El torreón de los Andrade era
uno de los escasos vestigios de la antigua casa-palacio de esta ilustre familia
gallega. La torre del homenaje, reconvertida en mirador y en sala de
exposiciones, estaba ahora rodeada de un jardín donde solazarse con las vistas
sobre la ría.
Durante el Camino nos cruzamos
en varias ocasiones con uno de esos personajes históricos que no dejan
indiferentes: Fernán Pérez de Andrade, señor de Pontedeume, Ferrol y Villalba,
“uno de los principales miembros de la nobleza gallega durante el siglo XIV,”
según reseñaba el folleto informativo. En 1371, Enrique II le concedió el
señorío jurisdiccional sobre la villa de realengo de Ferrol. Posteriormente, la
familia se consolidó como uno de los grandes actores de la escena política gallega.
Gran guerrero, engrandeció sus
dominios gracias al mencionado rey y a la casa de los Trastamara, aunque
inicialmente sus fidelidades se decantaron por su enemigo, Pedro I El Cruel. Su
ascenso social y económico lo llevó a movimientos que quizá pudieran
calificarse de paradójicos o de avenirse al sol que en cada momento más
calentaba. Supo adaptarse a los tiempos, ser prudente cuando era preciso e
impulsivo cuando lo requería la ocasión. Eso le dotaba de un perfil complejo y
apasionante.
Aquel guerrero era también
aficionado a la poesía y a los libros de caballería, lo que haría de él un
hombre culto. Combinaba la espada y los libros, la fuerza y el espíritu.

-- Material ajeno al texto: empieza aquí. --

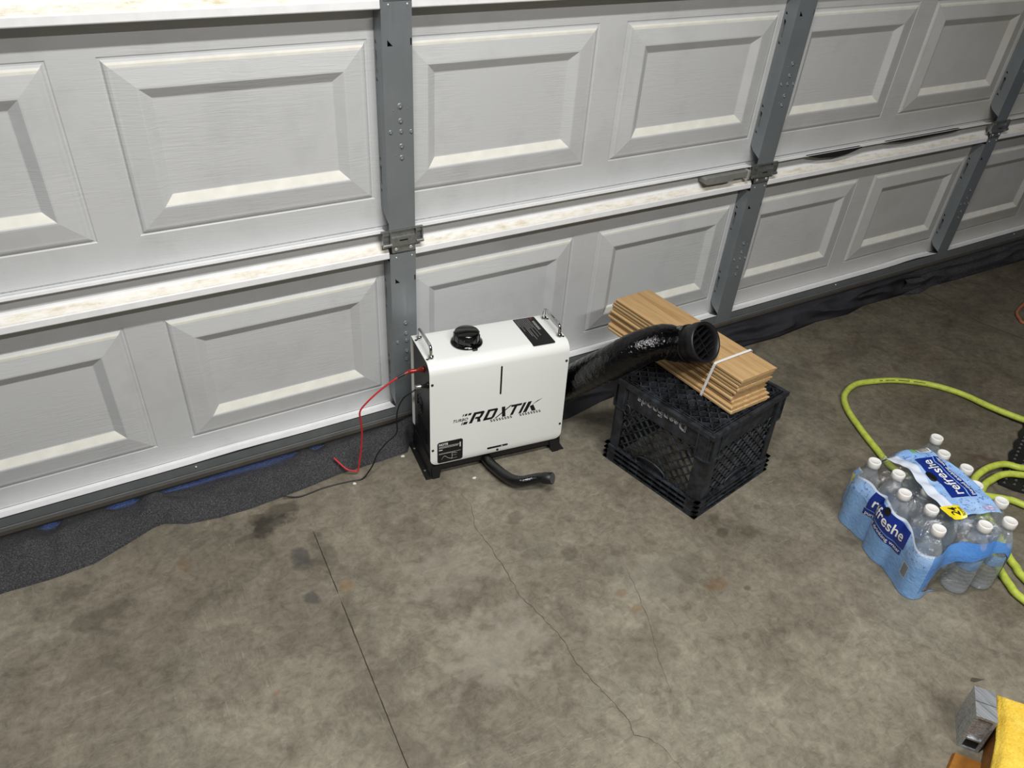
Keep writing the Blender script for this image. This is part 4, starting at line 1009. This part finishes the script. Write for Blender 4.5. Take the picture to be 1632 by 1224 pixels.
def side_poly(b, s0, s1, z0f, z1f, off): b.grid(lambda u, v: side(s0+(s1-s0)*u, z0f(u)+(z1f(u)-z0f(u))*v, off), 40, 6)
sa, sb = .238, .082      # text starts at the far left and runs towards the camera
b = B(); side_poly(b, sa, sb, lambda u: .098+.005*math.sin(2*PI*u), lambda u: .152-.003*u, .0018); b.build('navy_panel', M_navy, sp)
b = B(); side_poly(b, sa+.004, sb+.004, lambda u: .077+.005*math.sin(2*PI*u), lambda u: .095+.005*math.sin(2*PI*u), .0018); b.build('navy_ribbon', M_navy, sp)
def side_text(body, s0, wid, z0, hgt, off, nm, mat, wave=.004):
    v, f = text_geo(body, 1.0, 0, .012, 'LEFT', 1.0, .12); mx_ = max(p[0] for p in v); b = B()
    b.add([side(s0-p[0]/mx_*wid, z0+p[1]*hgt+wave*math.sin(2*PI*p[0]/mx_), off) for p in v], f); return b.build(nm, mat, sp)
side_text('refreshe', sa-.012, .130, .112, .040, .0026, 'brand_lettering', M_print)
side_text('purified drinking water', sa-.003, .146, .0815, .0150, .0026, 'small_lettering', M_print)
b = B(); b.prism([(sa-.072+.012*math.cos(k/14*2*PI), .146+.010*math.sin(k/14*2*PI)) for k in range(14)], lambda p: side(p[0], p[1], .0016), lambda p: side(p[0], p[1], .0024)); b.build('black_drop', M_ink, sp)
b = B(); b.grid(lambda u, v: side(.066-.024*u, .044+.040*v, .0018), 6, 6); bc = b.build('barcode_patch', plain('pale_patch', (176, 186, 190), .5), sp)
b = B()
for k in range(9): b.grid(lambda u, v: side(.063-.0022*k-.001*u, .047+.034*v, .0024), 1, 5)
b.build('barcode', M_ink, bc)
b = B(); b.grid(lambda u, v: side(LS-.045+.010*u+.012*v, .085+v*.05, .0019), 4, 8); b.build('yellow_mark', M_yellowtag, sp)
# camera end: arched blue band around a clear oval
def zu(s): return interp(s/LE, [(0, .140), (.25, .152), (.45, .162), (.75, .160), (1, .150)])
def zl(s): return interp(s/LE, [(0, .020), (.10, .070), (.35, .105), (.6, .128), (.85, .132), (.93, .110), (1, .010)])
b = B(); b.grid(lambda u, v: end(u*LE, zl(u*LE)+v*(zu(u*LE)-zl(u*LE)), .0014), 90, 8); b.build('end_band', M_band, wt)
b = B(); b.grid(lambda u, v: end(u*LE*.30, .003+v*(.030*(1-u)), .0014), 20, 4); b.build('end_corner', M_bluefilm, wt)
# top panel in (a along uD, c along vD)
def film_top(x, y, off):
    d = Vector((x, y))-WC; a = math.atan2(d.y, d.x); r = OUT(a)-.020; t = 1-min(1, d.length/r); p = film_pt(a, 1+max(0, t), off); return Vector((x, y, p.z))-wo
O2 = Vector((.905, -1.108))      # near corner of the printed top band
def top(a, c, off=.0030):
    p = O2+uD*a+vD*c; return film_top(p.x, p.y, max(off, .003)+.0075)
def cn(a): return -.051+.004*math.sin(a*40+1.0)
def cf_(a): return interp(a, [(0, .088), (.07, .092), (.146, .087), (.204, .066), (.262, .050)])
LT = .262
b = B(); b.grid(lambda u, v: top(u*LT, cn(u*LT)+v*.036, .0030), 60, 8); tp = b.build('printed_top', M_whitefilm, wt)
b = B(); b.grid(lambda u, v: top(u*LT, cn(u*LT)+.030+v*(cf_(u*LT)-cn(u*LT)-.030), .0033), 60, 16); b.build('splash_top', M_splash, tp)
b = B(); b.grid(lambda u, v: top(.058+u*.148, -.004+v*.048+.004*math.sin(2*PI*u), .0040), 40, 8); b.build('navy_panel', M_navy, tp)
b = B(); b.grid(lambda u, v: top(.056+u*.152, .047+v*.016+.004*math.sin(2*PI*u), .0040), 40, 4); b.build('navy_ribbon', M_navy, tp)
def top_text(body, a0, wid, c0, hgt, nm, mat, wave=.004, par=None, rot=False):
    v, f = text_geo(body, 1.0, 0, .012, 'LEFT', 1.0, .12); mx_ = max(p[0] for p in v); b = B()
    b.add([top(a0+p[0]/mx_*wid, c0-p[1]*hgt+wave*math.sin(2*PI*p[0]/mx_), .0048) for p in v], f); return b.build(nm, mat, par or tp)
top_text('refreshe', .066, .132, .036, .038, 'brand_lettering', M_print)
top_text('purified drinking water', .060, .144, .0595, .0120, 'small_lettering', M_print)
b = B(); b.prism([(.135+.018*math.cos(k/16*2*PI), -.006+.011*math.sin(k/16*2*PI)) for k in range(16)][::-1], lambda p: top(p[0], p[1], .0042), lambda p: top(p[0], p[1], .0050)); b.build('black_drop', M_ink, tp)
b = B(); b.grid(lambda u, v: top(-.003+u*.036, -.053+v*.048, .0042), 8, 8); yt = b.build('count_tag', M_yellowtag, tp)
v, f = text_geo('24', 1.0, .1, .02, 'LEFT', 1, .15); b = B(); b.add([top(.003+p[0]*.0235, -.018-p[1]*.030, .0050) for p in v], f); b.build('count_lettering', M_ink, yt)
v, f = text_geo('BOTTLES', 1.0, 0, .02, 'LEFT', 1, .2); b = B(); b.add([top(.001+p[0]*.0062, -.007-p[1]*.0085, .0050) for p in v], f); b.build('count_small_lettering', M_ink, yt)
b = B(); b.grid(lambda u, v: top(.226+u*.026, .022+v*.034, .0042), 6, 6); bc = b.build('barcode_patch', M_print, tp)
b = B()
for k in range(8): b.grid(lambda u, v: top(.229+k*.0027+u*.0012, .025+v*.028, .0050), 1, 5)
b.build('barcode', M_ink, bc)
b = B(); b.grid(lambda u, v: top(.228+u*.024, .006+v*.014, .0042), 4, 4); b.build('green_mark', M_green, tp)
b = B(); b.grid(lambda u, v: top(.004+u*.020, .052+v*.024, .0042), 4, 4); rp = b.build('recycling_patch', plain('lilac_patch', (170, 160, 200), .4), tp)
b = B()
for k in range(3): b.tube([top(.014+.006*math.cos(2*PI*(k/3+j/30)), .064+.008*math.sin(2*PI*(k/3+j/30)), .0046) for j in range(8)], .0009, 5)
b.build('recycling_mark', M_print, rp)

# ------------------------------------------------------------------ green hose
hz = .0105
hp = [(1.20,-1.75,hz),(1.03,-1.42,hz),(1.022,-1.256,hz),(1.036,-1.212,hz),(1.065,-1.165,hz),(1.13,-1.08,hz),(1.21,-1.01,hz),(1.315,-.957,hz),(1.366,-.949,.016),(1.416,-.955,.022),(1.463,-.987,.024),(1.60,-1.10,.024),(1.80,-1.14,.02),(1.86,-1.02,.02),(1.72,-.97,.024),(1.60,-.985,.028),(1.494,-.968,.026),(1.458,-.929,.024),(1.414,-.916,.022),(1.369,-.914,.016),(1.318,-.927,hz),(1.24,-.985,.018),(1.175,-1.075,.022),(1.122,-1.155,.012),(1.108,-1.184,hz),(1.091,-1.214,hz),(1.07,-1.33,hz),(1.12,-1.55,hz),(1.35,-1.50,hz),(1.42,-1.25,hz),(1.352,-1.055,.012),(1.328,-1.018,.012),(1.300,-.990,hz),(1.255,-.955,.012),(1.20,-.90,hz),(1.166,-.84,hz),(1.150,-.785,hz),(1.183,-.694,hz),(1.222,-.603,hz),(1.268,-.515,hz),(1.323,-.457,hz),(1.405,-.428,hz),(1.480,-.440,hz),(1.566,-.473,hz),(1.648,-.536,hz),(1.700,-.619,hz),(1.714,-.728,.016),(1.736,-.821,.022),(1.80,-.95,.022),(1.95,-1.05,.022)]
b = B(); HP = spline(hp, 8); b.tube(HP, .0098, 12); o = b.build('garden_hose', M_hose); tag(o, 'yellow-green rubber hose looping on the floor behind the water pack', 'hose')
i0 = 8*41
b = B(); up = Vector((-.5, -.62, .60)).normalized()
for i in range(8*42+2, 8*44):
    if i % 4 == 3: continue
    p, q2 = HP[i], HP[i+1]; t = (q2-p).normalized(); s_ = up.cross(t).normalized()*.0012; n_ = (up-t*up.dot(t)).normalized()*.0100
    b.add([p+n_+s_, q2+n_+s_, q2+n_-s_, p+n_-s_], [(0, 1, 2, 3)])
b.build('hose_print', M_hoseink, o)

# ------------------------------------------------------------------ rubber mat at right
mt = thing('rubber_mat', 'black studded rubber floor mat at the right edge under the hose', 'mat', (1.384, -.962, 0), 0)
mu = Vector((.93, .36, 0)).normalized(); mv = Vector((mu.y, -mu.x, 0))
b = B(); poly = []
for k in range(14): poly.append((k*.036, -.004+.004*math.cos(k*PI)))
poly += [(.50, .42), (.0, .42)]
for k in range(10, 0, -1): poly.append((.006+.006*math.cos(k*PI), k*.04))
MP = lambda z: (lambda p: mu*p[0]+mv*p[1]+Vector((0, 0, z)))
b.prism(poly, MP(.0), MP(.009)); b.build('mat_base', M_mat, mt)
b = B()
for i in range(20):
    for j in range(17):
        x = .014+i*.024+(.012 if j % 2 else 0); y = .012+j*.024
        if x > .485: continue
        P = [(x-.008, y-.004), (x+.008, y-.004), (x+.008, y+.004), (x-.008, y+.004)]; Q3 = [(x-.005, y-.002), (x+.005, y-.002), (x+.005, y+.002), (x-.005, y+.002)]
        b.frustum([MP(.009)(p) for p in P][::-1], [MP(.013)(p) for p in Q3][::-1])
o = b.build('mat_stud', M_mat, mt); o['kind'] = 'stuff'

# ------------------------------------------------------------------ cord at right edge
b = B(); b.tube(spline([(2.95,-.28,.006),(2.75,-.285,.006),(2.62,-.298,.006),(2.568,-.312,.006),(2.518,-.325,.006),(2.468,-.346,.006),(2.434,-.378,.006),(2.414,-.412,.006),(2.45,-.50,.006),(2.7,-.62,.006)], 8), .0062, 10)
o = b.build('extension_cord', M_cord); tag(o, 'orange brown cord curling in at the right edge of the floor', 'cord')

# ------------------------------------------------------------------ yellow towelling block with metal end, bottom right
yb = thing('yellow_cushion', 'yellow towelling covered block at the lower right corner', 'cushion', (.60, -1.44, 0), 0)
a0 = Vector((.6205, -1.4010)); a1 = Vector((.5408, -1.4619)); dL = (a1-a0).normalized(); dN = Vector((-dL.y, dL.x)); 
if dN.x < 0: dN = -dN
def yp(s, t, z): p = a0+dL*s+dN*t; return Vector((p.x, p.y, z))-Vector((.60, -1.44, 0))
Y0 = Vector((.634, -1.398)); YL = Vector((-.90, -.436)); YN = Vector((.59, -.807))
def yq(s_, t, z): p = Y0+YL*s_+YN*t; return Vector((p.x, p.y, z))-Vector((.60, -1.44, 0))
def ytop(u, v):
    e = min(u, v, 1-u, 1-v); z = .102-.014*(1-sstep(0, .08, e))**2+.004*noise.noise(Vector((u*8, v*8, 0)))
    return yq(.27*u, .004+.012*math.sin(u*3)+.24*v, z)
b = B(); b.grid(ytop, 80, 70); tc = b.build('terry_cover', M_terry, yb); solid(tc, .004, -1)
b = B(); P = [(.006, .022), (.262, .018), (.262, .236), (.006, .236)]
b.frustum([yq(s, t, 0) for s, t in P], [yq(s, t, .083) for s, t in P]); b.build('block_body', M_amber, yb)
b = B(); P = [(.108, -.030), (.262, -.048), (.262, .016), (.108, .016)]
b.frustum([yq(s, t, 0) for s, t in P], [yq(s, t+.004, .008) for s, t in P]); b.build('block_skirt', M_amber, yb)
mb = thing('metal_clamp', 'two grey aluminium bars standing against the yellow block', 'clamp', (.60, -1.44, 0), 0)
for k, (s0, s1) in enumerate(((-.002, .0330), (.0345, .0690))):
    t0, t1 = -.036, .0015; h = .103 if k == 0 else .102
    b = B()
    if k == 0:
        P = [(s0, t0), (s1, t0), (s1, t1), (s0, t1)]; b.frustum([yp(s, t, 0) for s, t in P], [yp(s, t, h) for s, t in P]); b.build('bar', M_alu, mb)
    else:
        w_ = .006
        def bx(b, S0, S1, T0, T1, z0, z1):
            P = [(S0, T0), (S1, T0), (S1, T1), (S0, T1)]; b.frustum([yp(s, t, z0) for s, t in P], [yp(s, t, z1) for s, t in P])
        bx(b, s0, s1-.004, t0, t1, 0, h)
        bar = b.build('bar', M_alu, mb)
        b = B(); bx(b, s1-.004, s1, t0, t0+w_, 0, h); bx(b, s1-.004, s1, t1-w_, t1, 0, h); bx(b, s1-.004, s1, t0+w_, t1-w_, h-w_, h); bx(b, s1-.004, s1, t0+w_, t1-w_, .030, .034); bx(b, s1-.004, s1, t0+w_, t1-w_, 0, .005); b.build('end_frame', M_alu, bar)
        b = B(); bx(b, s1-.004, s1-.0035, t0+w_, t1-w_, .005, .030); b.build('slot_opening', M_ink, bar)

# ------------------------------------------------------------------ small litter
def scrap(x, y, r, lab, h=.0012, n=9):
    b = B(); P = [(r*random.uniform(.75, 1.1)*math.cos(2*PI*k/n), r*random.uniform(.6, .9)*math.sin(2*PI*k/n)) for k in range(n)]
    b.prism(P, lambda p: (p[0], p[1], 0), lambda p: (p[0]*.9, p[1]*.9, h)); o = b.build('paper_scrap', M_scrap, None, (x, y, .0003)); tag(o, lab, 'litter', 'white scraps on the floor')
scrap(-.256, -.163, .0055, 'small white round scrap on the floor in front of the cables')
scrap(-.095, -.112, .0060, 'small white scrap by the blanket edge left of the heater')
scrap(.045, -.283, .0060, 'small white scrap on the floor beside the exhaust pipe')
b = B(); b.prism([(-.014, .000), (-.006, .006), (.004, .003), (.012, -.001), (.020, -.002), (.004, -.004), (-.008, -.005)], lambda p: (p[0], p[1], 0), lambda p: (p[0], p[1], .001))
o = b.build('dry_leaf', M_amber, None, (.72, -1.338, .0003), (0, 0, -.3)); tag(o, 'small dark dry leaf on the floor near the yellow block', 'leaf')
o.data.materials.clear(); o.data.materials.append(M_groove)
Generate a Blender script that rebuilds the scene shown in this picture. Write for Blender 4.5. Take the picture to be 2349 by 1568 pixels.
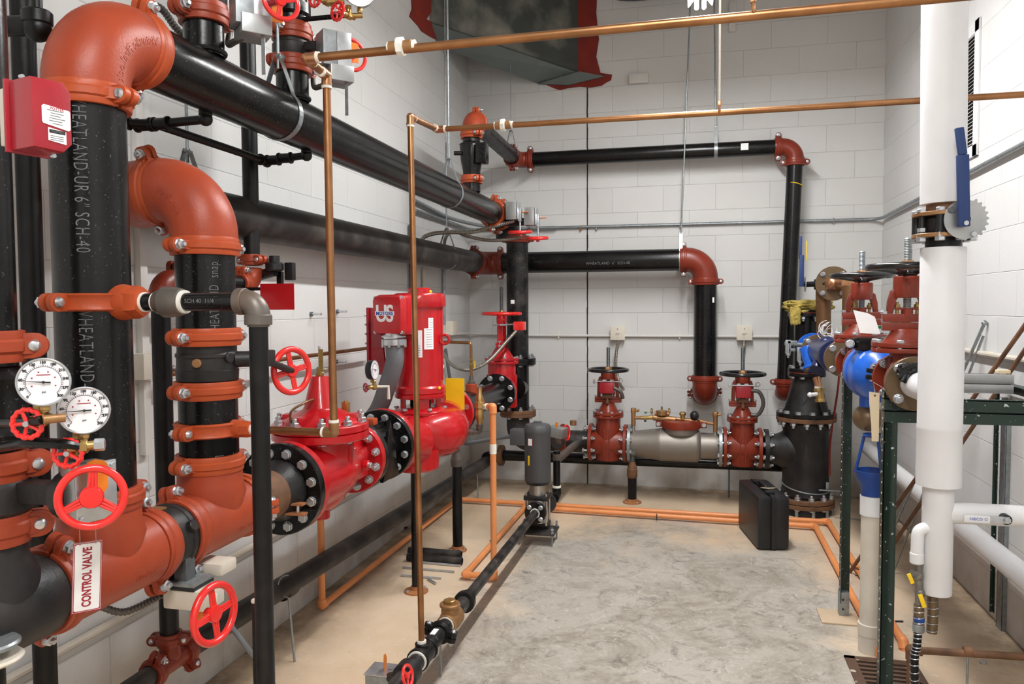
import bpy, bmesh, math, random
from mathutils import Vector as V, Matrix
random.seed(7)
for o in list(bpy.data.objects): bpy.data.objects.remove(o)
C = bpy.context.scene.collection
PI = math.pi
# ---------------------------------------------------------------- camera
W0, H0, FPX = 2349.0, 1568.0, 1742.9
YAW, PITCH, ROLL, CAMH = 0.234337, 0.0468185, -0.0051945, 1.48
_f = V((-math.sin(YAW)*math.cos(PITCH), math.cos(YAW)*math.cos(PITCH), -math.sin(PITCH)))
_r = V((math.cos(YAW), math.sin(YAW), 0)); _u = _r.cross(_f)
R_ = _r*math.cos(ROLL)+_u*math.sin(ROLL); U_ = -_r*math.sin(ROLL)+_u*math.cos(ROLL)
cam = bpy.data.cameras.new('camera'); camo = bpy.data.objects.new('camera', cam); C.objects.link(camo)
cam.sensor_width = 36.0; cam.lens = FPX/W0*36.0; cam.clip_start = 0.05
m = Matrix((R_, U_, -_f)).transposed().to_4x4(); m.translation = (0, 0, CAMH)
camo.matrix_world = m; bpy.context.scene.camera = camo
def at(px, py, X=None, Y=None, Z=None):
    """point of the room seen at a pixel of the photo, on a known wall / pipe / floor plane"""
    d = _f + R_*((px-W0/2)/FPX) - U_*((py-H0/2)/FPX)
    t = X/d.x if X is not None else (Y/d.y if Y is not None else (Z-CAMH)/d.z)
    return V((0, 0, CAMH)) + d*t
# ---------------------------------------------------------------- world, lights, exposure
sc = bpy.context.scene
w = bpy.data.worlds.new('world'); sc.world = w; w.use_nodes = True
w.node_tree.nodes['Background'].inputs[0].default_value = (0.9, 0.92, 1, 1)
w.node_tree.nodes['Background'].inputs[1].default_value = 0.05
sc.view_settings.view_transform = 'Standard'; sc.view_settings.look = 'None'
sc.view_settings.gamma = 1; sc.view_settings.use_curve_mapping = False
sc.view_settings.exposure = 0.88
sc.cycles.max_bounces = 8
def area(name, loc, sx, sy, power, col=(0.975, 0.985, 1), rot=(0, 0, 0)):
    l = bpy.data.lights.new(name, 'AREA'); l.shape = 'RECTANGLE'; l.size = sx; l.size_y = sy
    l.energy = power; l.color = col
    o = bpy.data.objects.new(name, l); C.objects.link(o); o.location = loc; o.rotation_euler = rot
    return o
XL, XR, YB, YF, ZC = -1.866, 1.385, 6.252, -2.6, 4.3
FIX = [(0.03, 2.45, 4.88, 3.36), (0.03, -1.6, 0.83, 3.36)]       # strip fixtures: x, y0, y1, z
area('fluorescent_light', (0.03, 3.665, 3.268), 0.09, 2.38, 42)
area('fluorescent_light_behind', (0.03, -0.38, 3.268), 0.09, 2.38, 46)
# ---------------------------------------------------------------- materials
MATS = {}
def nodes(mt):
    mt.use_nodes = True; nt = mt.node_tree; return nt, nt.nodes, nt.links, nt.nodes['Principled BSDF']
def lin(c):
    return tuple(((x/255)/12.92 if x/255 <= 0.04045 else ((x/255+0.055)/1.055)**2.4) for x in c)
def mat(name, rgb, rough=0.5, metal=0.0, var=0.12, scale=8.0, bump=0.0, bscale=60.0, spots=None, spot_amt=0.5, spot_scale=40.0, coat=0.0, dirt=None, dirt_amt=0.0, dirt_scale=5.0, spec=0.5):
    """procedural paint/metal: base colour with noise variation, optional specks and dirt, bump"""
    mt = bpy.data.materials.new(name); nt, N, L, P = nodes(mt)
    c = lin(rgb)
    tc = N.new('ShaderNodeTexCoord')
    n1 = N.new('ShaderNodeTexNoise'); n1.inputs['Scale'].default_value = scale; n1.inputs['Detail'].default_value = 6
    L.new(tc.outputs['Object'], n1.inputs['Vector'])
    r1 = N.new('ShaderNodeValToRGB'); r1.color_ramp.elements[0].position = 0.3; r1.color_ramp.elements[1].position = 0.7
    r1.color_ramp.elements[0].color = tuple(max(0, x*(1-var)) for x in c)+(1,)
    r1.color_ramp.elements[1].color = tuple(min(1, x*(1+var)+0.003*var) for x in c)+(1,)
    L.new(n1.outputs['Fac'], r1.inputs[0]); out = r1.outputs[0]
    def over(out, col, sc_, lo, hi, amt, det=4):
        n = N.new('ShaderNodeTexNoise'); n.inputs['Scale'].default_value = sc_; n.inputs['Detail'].default_value = det
        L.new(tc.outputs['Object'], n.inputs['Vector'])
        r = N.new('ShaderNodeMapRange'); r.inputs[1].default_value = lo; r.inputs[2].default_value = hi; r.inputs[4].default_value = amt
        L.new(n.outputs['Fac'], r.inputs[0])
        mx = N.new('ShaderNodeMix'); mx.data_type = 'RGBA'; mx.inputs[7].default_value = lin(col)+(1,)
        L.new(r.outputs[0], mx.inputs[0]); L.new(out, mx.inputs[6]); return mx.outputs[2]
    if dirt: out = over(out, dirt, dirt_scale, 0.45, 0.75, dirt_amt, 8)
    if spots: out = over(out, spots, spot_scale, 0.66, 0.72, spot_amt, 2)
    L.new(out, P.inputs['Base Color'])
    P.inputs['Roughness'].default_value = rough; P.inputs['Metallic'].default_value = metal
    P.inputs['Specular IOR Level'].default_value = spec
    if coat: P.inputs['Coat Weight'].default_value = coat; P.inputs['Coat Roughness'].default_value = 0.08
    if bump:
        n2 = N.new('ShaderNodeTexNoise'); n2.inputs['Scale'].default_value = bscale; n2.inputs['Detail'].default_value = 3
        L.new(tc.outputs['Object'], n2.inputs['Vector'])
        b = N.new('ShaderNodeBump'); b.inputs['Strength'].default_value = bump; b.inputs['Distance'].default_value = 0.002
        L.new(n2.outputs['Fac'], b.inputs['Height']); L.new(b.outputs[0], P.inputs['Normal'])
    MATS[name] = mt; return mt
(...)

Nos
legó importantes obras públicas, como el puente que atravesamos y otros seis
más, el castillo de Nogueirosa, para el que no tuvo inconveniente en usurpar
tierras de la Iglesia y que al parecer estaría comunicado con el torreón por un
pasadizo subterráneo, y diversas iglesias. Su tumba estaba en una de ellas, la
de Santa María del Azogue en Betanzos.
En la Guía mágica de España, Juan G. Atienza afirmaba que los Andrade
eran “herederos de los templarios y protectores de su tradición y de los
monasterios del Císter, y que incluso conservaron rasgos esotéricos en sus
armas, como esos jabalíes y esos osos simbólicos” que figuraban en su tumba.
Inicialmente, se habían asociado con la afición a la caza de este noble. Sin
embargo, eran símbolos de concretas categorías ocultistas. El jabalí o el cerdo
“fue enseña de gran sacerdocio de saberes esotéricos de la máxima categoría
espiritual, mientras que el oso era símbolo de los defensores de ese
conocimiento reservado a los grandes maestros” –escribió Atienza.